Nature and Application of Inductive Logic Carnap Influential and important, though I think ultimately misguided. See my remarks in the papers section, in particular my paper "What is Probability?".
Philosophy of Logic Quine A slim work, adapted from some lectures by one of the more famous of philosophical logicians. Quine's "antimetaphysical" stance ties him in knots, though the usual report of his view of "second order logic is set theory" is an oversimplification. The greatest weakness of the lucid and stimulating book is failure to engage the historical change(s) in logic: he makes it/them sound impossible.
Philosophy of Logic: An Anthology Jacquette (ed.) A collection of 27 classic papers on the obvious subject, plus introductions to the several sections and to the book as a whole by the editor. Most are mid 20th century works; the latter part of the century is underrepresented. (Not surprisingly, there's no 21st century work, as the volume dates from 2002!) Although there's one paper on the Anderson-Belnap Entailment approach, non-classical propositional logics, etc. are underexplored; however in their place (so to speak) are more papers about meaning and truth which are of more traditional philosophical topics. A tradeoff; personally I would simply prefer a larger volume with both concerns addressed. For example, the material on Entailment also only covers the "positive" fragment, and to leave matters there is very odd.

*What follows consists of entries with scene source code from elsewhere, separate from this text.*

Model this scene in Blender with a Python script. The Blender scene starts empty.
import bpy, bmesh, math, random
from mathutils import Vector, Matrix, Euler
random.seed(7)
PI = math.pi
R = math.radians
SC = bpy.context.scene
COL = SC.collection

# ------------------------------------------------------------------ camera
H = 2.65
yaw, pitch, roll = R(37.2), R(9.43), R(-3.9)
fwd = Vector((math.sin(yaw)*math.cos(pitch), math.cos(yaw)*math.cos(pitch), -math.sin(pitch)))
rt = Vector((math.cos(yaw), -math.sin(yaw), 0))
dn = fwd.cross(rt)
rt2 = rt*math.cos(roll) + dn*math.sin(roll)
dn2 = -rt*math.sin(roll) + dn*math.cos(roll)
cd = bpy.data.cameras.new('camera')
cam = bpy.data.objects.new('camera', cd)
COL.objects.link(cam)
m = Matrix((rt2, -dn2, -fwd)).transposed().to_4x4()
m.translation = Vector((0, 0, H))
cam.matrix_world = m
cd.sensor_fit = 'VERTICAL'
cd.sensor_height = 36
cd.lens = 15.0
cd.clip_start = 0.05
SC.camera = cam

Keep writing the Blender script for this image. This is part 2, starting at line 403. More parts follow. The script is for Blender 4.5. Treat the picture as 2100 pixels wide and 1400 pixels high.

Philosophy of Logics Haack What is a logic? What is it for? Haack tackles some philosophical questions about logic itself. Philosophy is, as Bunge jokes, idempotent (the philosophy of philosophy is philosophy). Here's why.
Saving Truth From Paradox Field This book is doubly challenging. First, the subject matter is extremely technical and specialized. Second, Field (in places) is not the greatest writer. On the other hand, his style of constantly "looking forwards and backwards" suggests a hypertext version of this book could be very useful. The content itself is fascinating: a compromise between classical logic and the seemingly outlandish views of Graham Priest.
The Concept of Logical Consequence Etchemendy This is a curious little book, which demonstrates that the usual understanding of (semantic) logical consequence is wrongheaded. Curiously enough (or perhaps not, given how much of it is regarded) there's no reference to vol. 1-2 of Bunge's Treatise which also develops a "nonTarskian" semantics. It would be an interesting project to see how compatible these two are. I've suggested the project to my dear friend and one-time colleague Audrey Yap, who was the one to tell me about Etchemendy's book to me in the first place.
The Law of Non-Contradiction Priest, Beall, Armour-Garb (eds.) 23 papers, plus an introduction, survey the status of the law(s?) of non-contradiction. The dialetheists think there are true contradictions; others dispute this seemingly outlandish view. There are also discussions of what a contradiction actually involves (as there are subtle differences in views in the literature), explorations of new notions of negation, etc. It is the latter which seems to be an area of interest - just as it is with intuitionistic logics. In balance, however, I would have to say the arguments in favour of the tradition (notably those pieces of Shapiro and Weir) are successful. However, the arguments of the opposing camps are sophisticated and yet slippery and hard to refute, and this volume contributes well to the debate on this very challenging topic.